When could we see it?

Companies selling quantum cryptology already exist, while quantum computers are four or five decades away. Trekkie-style teleportation doesn't strictly break the laws of the Universe but, short of a monumental discovery in physics, you won't be beaming anywhere in the forseeable future.

Timeline: 2060

 

 

Invisibility cloaks

What's the big idea?

In a world where everyone has something to hide, the ability to make something disappear completely is too good to pass up. Scientists are playing with ways of bending rays of light around an object using materials that change the speed and direction that light travels when it hits them. Watching closely are, of course, the military, who could use the materials in high-tech camouflage for soldiers or armoured vehicles.

What's happening right now?

Cloaking devices already exist.

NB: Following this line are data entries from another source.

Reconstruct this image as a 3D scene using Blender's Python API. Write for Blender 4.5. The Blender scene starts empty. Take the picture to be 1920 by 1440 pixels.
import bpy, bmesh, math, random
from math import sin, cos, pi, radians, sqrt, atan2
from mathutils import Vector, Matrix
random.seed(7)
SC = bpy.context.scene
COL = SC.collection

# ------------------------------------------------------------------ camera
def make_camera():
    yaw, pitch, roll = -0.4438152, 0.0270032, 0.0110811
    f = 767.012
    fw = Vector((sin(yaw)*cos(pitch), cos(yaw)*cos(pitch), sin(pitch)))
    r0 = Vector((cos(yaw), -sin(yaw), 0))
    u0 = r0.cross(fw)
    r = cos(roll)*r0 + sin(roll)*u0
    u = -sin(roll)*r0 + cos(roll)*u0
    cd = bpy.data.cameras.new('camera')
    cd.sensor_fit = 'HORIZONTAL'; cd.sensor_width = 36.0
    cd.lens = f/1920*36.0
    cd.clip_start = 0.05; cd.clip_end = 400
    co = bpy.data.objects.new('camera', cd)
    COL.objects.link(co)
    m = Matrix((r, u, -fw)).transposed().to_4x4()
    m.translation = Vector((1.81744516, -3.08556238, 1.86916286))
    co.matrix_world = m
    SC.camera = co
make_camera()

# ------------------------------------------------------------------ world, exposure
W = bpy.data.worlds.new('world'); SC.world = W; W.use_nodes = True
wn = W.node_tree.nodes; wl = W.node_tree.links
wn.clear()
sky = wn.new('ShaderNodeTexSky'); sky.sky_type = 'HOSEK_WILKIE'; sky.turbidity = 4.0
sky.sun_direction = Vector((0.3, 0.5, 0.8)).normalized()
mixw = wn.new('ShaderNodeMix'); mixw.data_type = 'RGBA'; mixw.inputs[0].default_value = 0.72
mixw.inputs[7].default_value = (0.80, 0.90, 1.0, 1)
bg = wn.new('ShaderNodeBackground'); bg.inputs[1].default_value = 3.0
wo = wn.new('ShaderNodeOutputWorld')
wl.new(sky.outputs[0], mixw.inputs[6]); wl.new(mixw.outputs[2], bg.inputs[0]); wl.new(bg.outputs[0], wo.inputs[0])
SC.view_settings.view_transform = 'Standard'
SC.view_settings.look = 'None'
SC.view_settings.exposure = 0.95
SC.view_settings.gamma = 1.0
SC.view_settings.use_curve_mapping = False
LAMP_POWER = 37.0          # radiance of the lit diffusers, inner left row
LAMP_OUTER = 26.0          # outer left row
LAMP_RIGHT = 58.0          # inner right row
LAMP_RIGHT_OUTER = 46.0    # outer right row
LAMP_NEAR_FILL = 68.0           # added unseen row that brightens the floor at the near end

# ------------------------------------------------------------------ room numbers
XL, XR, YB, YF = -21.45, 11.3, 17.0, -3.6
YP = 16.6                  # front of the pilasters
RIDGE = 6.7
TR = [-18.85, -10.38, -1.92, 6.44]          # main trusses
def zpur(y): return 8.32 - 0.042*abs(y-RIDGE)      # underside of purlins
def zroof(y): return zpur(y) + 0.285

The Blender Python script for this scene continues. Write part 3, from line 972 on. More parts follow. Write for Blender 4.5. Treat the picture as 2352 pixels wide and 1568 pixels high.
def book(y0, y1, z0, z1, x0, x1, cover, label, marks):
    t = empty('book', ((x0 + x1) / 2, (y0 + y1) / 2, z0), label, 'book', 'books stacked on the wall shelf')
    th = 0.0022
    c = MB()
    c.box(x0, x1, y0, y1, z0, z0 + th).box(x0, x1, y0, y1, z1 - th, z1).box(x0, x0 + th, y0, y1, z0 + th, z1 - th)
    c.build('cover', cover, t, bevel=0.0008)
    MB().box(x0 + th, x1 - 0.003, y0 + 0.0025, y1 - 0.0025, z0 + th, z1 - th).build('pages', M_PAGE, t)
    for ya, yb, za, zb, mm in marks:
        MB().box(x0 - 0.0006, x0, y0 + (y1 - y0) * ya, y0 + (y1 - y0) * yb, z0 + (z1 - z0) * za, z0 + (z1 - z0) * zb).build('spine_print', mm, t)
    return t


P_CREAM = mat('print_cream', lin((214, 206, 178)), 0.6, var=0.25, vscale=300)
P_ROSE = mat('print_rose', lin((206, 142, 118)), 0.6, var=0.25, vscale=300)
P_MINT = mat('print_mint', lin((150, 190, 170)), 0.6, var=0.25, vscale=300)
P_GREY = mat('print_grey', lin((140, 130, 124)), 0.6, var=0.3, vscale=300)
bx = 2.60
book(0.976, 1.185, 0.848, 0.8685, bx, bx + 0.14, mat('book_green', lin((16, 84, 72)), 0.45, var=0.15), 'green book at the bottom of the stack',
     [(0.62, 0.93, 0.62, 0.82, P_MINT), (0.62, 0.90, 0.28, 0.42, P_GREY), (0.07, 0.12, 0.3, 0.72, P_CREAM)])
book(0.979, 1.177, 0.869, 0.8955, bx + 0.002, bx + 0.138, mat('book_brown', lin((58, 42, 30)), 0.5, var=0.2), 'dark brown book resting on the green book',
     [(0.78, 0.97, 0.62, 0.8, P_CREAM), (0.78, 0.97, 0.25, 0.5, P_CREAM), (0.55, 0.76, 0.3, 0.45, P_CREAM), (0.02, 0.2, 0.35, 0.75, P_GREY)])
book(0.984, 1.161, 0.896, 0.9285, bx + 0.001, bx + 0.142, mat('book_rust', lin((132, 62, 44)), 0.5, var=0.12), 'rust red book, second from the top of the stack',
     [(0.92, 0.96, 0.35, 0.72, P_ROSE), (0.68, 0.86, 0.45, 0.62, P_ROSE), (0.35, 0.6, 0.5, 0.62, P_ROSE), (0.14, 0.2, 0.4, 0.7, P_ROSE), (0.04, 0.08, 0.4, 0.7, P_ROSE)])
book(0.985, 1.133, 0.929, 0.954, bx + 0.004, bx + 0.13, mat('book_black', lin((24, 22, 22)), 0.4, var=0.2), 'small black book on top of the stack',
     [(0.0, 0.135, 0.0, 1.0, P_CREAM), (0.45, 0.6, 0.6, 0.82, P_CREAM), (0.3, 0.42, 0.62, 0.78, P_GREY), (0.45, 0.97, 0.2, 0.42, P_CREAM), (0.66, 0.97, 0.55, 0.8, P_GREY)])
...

It's just that up until recently, they have only worked with objects about a tenth of the width of a human hair – something nobody could see anyway. But this year, research led by scientists at the University of Birmingham, made a paperclip vanish using a prism made from a naturally-occurring crystal called calcite. “The cloak is designed in such a way that it bends light around a bump on the surface without being scattered by it. So anything hidden underneath it cannot be seen,” explains lead researcher Dr Shuang Zhang.

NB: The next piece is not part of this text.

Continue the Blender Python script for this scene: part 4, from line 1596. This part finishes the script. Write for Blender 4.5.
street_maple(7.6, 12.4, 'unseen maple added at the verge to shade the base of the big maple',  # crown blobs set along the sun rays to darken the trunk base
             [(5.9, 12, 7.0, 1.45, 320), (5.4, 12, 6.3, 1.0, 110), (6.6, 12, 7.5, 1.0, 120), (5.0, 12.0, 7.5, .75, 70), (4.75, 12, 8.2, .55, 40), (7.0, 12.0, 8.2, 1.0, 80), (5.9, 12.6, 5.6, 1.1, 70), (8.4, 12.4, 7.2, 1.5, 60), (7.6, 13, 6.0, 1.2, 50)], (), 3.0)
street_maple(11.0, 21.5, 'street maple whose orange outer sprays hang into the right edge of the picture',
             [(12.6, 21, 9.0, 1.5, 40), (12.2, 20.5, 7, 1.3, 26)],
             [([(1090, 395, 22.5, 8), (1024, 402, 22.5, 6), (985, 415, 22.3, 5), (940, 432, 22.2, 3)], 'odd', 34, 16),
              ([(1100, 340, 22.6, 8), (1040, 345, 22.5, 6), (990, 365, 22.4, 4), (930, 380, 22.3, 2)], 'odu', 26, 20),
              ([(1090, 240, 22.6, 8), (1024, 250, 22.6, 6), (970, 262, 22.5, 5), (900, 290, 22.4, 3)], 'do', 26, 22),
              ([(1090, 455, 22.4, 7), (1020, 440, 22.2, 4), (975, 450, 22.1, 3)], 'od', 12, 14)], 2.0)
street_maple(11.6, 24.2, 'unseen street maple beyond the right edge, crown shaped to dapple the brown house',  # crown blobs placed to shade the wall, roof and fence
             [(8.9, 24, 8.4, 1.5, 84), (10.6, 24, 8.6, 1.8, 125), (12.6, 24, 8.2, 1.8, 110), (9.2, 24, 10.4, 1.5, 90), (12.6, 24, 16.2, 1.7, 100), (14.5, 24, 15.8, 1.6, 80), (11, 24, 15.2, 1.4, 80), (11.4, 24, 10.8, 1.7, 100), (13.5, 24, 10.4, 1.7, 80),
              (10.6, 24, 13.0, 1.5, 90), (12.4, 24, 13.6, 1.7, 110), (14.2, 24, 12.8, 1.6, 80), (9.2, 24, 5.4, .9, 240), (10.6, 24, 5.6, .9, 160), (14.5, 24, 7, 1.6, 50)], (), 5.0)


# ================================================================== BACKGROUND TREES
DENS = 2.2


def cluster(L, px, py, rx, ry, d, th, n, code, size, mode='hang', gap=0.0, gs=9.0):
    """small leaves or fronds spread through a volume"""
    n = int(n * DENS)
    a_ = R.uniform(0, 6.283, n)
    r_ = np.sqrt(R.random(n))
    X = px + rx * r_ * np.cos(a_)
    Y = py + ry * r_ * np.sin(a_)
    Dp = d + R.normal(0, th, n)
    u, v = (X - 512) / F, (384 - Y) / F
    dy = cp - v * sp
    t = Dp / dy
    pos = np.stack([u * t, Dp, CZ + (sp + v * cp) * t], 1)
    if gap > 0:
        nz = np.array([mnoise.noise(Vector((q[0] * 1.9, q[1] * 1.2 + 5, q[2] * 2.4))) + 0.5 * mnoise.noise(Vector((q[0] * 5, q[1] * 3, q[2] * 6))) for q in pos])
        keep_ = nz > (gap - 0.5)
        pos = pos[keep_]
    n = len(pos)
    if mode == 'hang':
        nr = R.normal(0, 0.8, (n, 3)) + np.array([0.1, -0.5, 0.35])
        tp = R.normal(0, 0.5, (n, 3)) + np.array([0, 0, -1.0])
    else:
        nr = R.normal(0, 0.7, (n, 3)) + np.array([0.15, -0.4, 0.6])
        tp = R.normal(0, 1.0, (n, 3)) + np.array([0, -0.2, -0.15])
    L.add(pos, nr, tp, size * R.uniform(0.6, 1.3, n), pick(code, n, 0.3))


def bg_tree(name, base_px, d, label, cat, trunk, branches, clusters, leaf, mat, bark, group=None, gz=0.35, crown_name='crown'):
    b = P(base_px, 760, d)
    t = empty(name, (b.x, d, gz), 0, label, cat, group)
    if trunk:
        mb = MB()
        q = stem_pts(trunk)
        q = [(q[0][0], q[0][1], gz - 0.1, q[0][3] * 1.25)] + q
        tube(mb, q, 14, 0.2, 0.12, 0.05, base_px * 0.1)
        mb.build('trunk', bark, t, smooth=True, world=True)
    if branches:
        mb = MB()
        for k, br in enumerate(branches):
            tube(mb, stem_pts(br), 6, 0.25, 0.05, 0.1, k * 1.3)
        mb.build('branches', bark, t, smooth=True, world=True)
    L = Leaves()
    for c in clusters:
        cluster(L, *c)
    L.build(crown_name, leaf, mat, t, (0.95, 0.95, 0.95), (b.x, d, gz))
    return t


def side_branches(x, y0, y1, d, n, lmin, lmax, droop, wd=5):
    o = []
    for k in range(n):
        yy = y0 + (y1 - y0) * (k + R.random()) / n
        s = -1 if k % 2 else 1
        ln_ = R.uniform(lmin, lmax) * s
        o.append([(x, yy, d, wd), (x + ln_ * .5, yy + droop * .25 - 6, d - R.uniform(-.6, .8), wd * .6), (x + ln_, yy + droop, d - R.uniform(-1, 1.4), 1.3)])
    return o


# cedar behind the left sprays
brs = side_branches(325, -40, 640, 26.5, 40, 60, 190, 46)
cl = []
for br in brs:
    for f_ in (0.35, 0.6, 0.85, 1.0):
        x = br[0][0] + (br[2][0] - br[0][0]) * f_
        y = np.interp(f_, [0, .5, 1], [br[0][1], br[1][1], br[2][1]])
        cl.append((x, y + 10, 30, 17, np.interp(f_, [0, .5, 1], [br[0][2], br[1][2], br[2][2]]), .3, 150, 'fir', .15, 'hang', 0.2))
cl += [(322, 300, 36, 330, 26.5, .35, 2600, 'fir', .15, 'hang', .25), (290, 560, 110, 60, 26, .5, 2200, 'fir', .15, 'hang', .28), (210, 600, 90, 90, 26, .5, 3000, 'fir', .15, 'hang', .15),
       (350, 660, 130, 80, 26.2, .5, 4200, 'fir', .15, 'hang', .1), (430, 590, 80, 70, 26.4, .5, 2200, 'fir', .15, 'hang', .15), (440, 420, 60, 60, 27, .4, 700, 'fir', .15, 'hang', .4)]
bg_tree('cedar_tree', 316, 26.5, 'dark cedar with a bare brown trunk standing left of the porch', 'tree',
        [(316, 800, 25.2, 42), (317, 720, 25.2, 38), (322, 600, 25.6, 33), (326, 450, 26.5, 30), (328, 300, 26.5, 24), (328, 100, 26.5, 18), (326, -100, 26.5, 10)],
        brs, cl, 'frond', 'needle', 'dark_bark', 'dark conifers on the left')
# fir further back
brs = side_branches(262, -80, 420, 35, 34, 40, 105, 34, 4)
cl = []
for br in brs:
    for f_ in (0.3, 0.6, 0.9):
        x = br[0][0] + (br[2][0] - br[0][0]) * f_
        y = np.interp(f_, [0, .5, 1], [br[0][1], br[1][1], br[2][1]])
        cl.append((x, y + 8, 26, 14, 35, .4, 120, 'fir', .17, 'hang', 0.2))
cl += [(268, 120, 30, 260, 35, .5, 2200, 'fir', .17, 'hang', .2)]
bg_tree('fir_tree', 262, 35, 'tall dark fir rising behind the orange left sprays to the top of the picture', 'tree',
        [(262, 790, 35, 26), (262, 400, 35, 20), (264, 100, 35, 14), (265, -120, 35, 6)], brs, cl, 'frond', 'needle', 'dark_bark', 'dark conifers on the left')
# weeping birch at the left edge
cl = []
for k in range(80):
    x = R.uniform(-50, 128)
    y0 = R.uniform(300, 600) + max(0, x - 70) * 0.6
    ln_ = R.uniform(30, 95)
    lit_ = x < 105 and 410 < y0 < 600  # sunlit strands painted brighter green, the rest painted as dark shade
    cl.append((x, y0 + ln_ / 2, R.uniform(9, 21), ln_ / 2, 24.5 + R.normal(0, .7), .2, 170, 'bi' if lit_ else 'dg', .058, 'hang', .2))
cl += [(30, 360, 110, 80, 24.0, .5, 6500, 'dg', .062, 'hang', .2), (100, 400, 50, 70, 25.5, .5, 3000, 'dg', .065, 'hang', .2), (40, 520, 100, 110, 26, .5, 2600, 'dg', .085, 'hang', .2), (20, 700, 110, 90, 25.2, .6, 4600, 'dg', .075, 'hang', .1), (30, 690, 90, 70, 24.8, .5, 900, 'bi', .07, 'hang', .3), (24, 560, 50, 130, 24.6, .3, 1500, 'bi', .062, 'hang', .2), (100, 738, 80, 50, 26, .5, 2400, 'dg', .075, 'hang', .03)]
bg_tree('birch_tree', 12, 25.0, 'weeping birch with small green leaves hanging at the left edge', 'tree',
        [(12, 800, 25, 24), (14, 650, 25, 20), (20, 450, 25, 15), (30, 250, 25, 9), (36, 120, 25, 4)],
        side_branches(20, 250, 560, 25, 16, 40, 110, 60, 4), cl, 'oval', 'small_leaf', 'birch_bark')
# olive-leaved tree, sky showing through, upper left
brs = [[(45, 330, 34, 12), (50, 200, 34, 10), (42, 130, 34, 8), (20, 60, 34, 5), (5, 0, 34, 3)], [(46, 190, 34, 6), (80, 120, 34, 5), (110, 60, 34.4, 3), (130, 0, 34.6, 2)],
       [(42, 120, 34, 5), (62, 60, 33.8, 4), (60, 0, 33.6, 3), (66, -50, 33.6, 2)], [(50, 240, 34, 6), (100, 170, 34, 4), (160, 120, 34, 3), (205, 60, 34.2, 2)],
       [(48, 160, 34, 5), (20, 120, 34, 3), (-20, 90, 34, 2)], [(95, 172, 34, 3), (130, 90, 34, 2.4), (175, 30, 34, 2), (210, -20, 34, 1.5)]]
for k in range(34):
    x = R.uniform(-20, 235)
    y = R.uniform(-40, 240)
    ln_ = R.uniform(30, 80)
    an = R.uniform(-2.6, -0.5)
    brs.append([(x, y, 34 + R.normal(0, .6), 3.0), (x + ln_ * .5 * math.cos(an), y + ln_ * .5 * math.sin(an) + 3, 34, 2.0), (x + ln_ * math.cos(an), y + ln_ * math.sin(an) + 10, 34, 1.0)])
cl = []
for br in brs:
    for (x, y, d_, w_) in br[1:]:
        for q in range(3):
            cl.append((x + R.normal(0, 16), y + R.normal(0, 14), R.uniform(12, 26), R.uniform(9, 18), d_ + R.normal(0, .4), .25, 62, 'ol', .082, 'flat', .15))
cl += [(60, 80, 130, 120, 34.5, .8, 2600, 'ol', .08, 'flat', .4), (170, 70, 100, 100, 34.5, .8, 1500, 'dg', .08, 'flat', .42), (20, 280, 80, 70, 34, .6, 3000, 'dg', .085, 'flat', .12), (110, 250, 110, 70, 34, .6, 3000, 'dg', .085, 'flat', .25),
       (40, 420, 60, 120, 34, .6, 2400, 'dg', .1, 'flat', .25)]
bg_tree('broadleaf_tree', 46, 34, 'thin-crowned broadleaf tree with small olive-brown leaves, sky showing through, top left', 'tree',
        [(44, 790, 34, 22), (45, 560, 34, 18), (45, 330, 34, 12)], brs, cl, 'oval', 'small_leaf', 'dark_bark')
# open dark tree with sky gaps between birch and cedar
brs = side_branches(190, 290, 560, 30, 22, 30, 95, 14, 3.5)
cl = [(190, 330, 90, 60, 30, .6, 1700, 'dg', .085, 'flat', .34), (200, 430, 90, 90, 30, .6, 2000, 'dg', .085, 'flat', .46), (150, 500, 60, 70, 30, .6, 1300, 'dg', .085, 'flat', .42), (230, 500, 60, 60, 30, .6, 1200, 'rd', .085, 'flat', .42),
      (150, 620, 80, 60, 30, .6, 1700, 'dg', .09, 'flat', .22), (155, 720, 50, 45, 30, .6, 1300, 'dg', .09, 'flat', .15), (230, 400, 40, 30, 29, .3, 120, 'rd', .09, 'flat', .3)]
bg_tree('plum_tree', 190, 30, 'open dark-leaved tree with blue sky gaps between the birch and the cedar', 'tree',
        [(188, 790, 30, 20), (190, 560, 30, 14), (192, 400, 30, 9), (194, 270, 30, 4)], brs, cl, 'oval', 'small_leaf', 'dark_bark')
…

What's in the way of the future?

The crystal cloak is currently about 20 times larger than the object it's concealing, although calcite crystals do exist that are big enough to hide a human body. “Metamaterials offer a much larger parameter range than crystals, which means they could be used to design a much more compact invisibility cloak relative to the size of the object being concealed,” Zhang says. Currently, however, most of the technology demonstrated has been with wavelengths of light outside the spectrum visible to humans.

When could we see it?

Metamaterials that work with visible light should appear within five years. Scaling it up for a high-tech game of hide-and-seek beneath haute Potteur will take decades.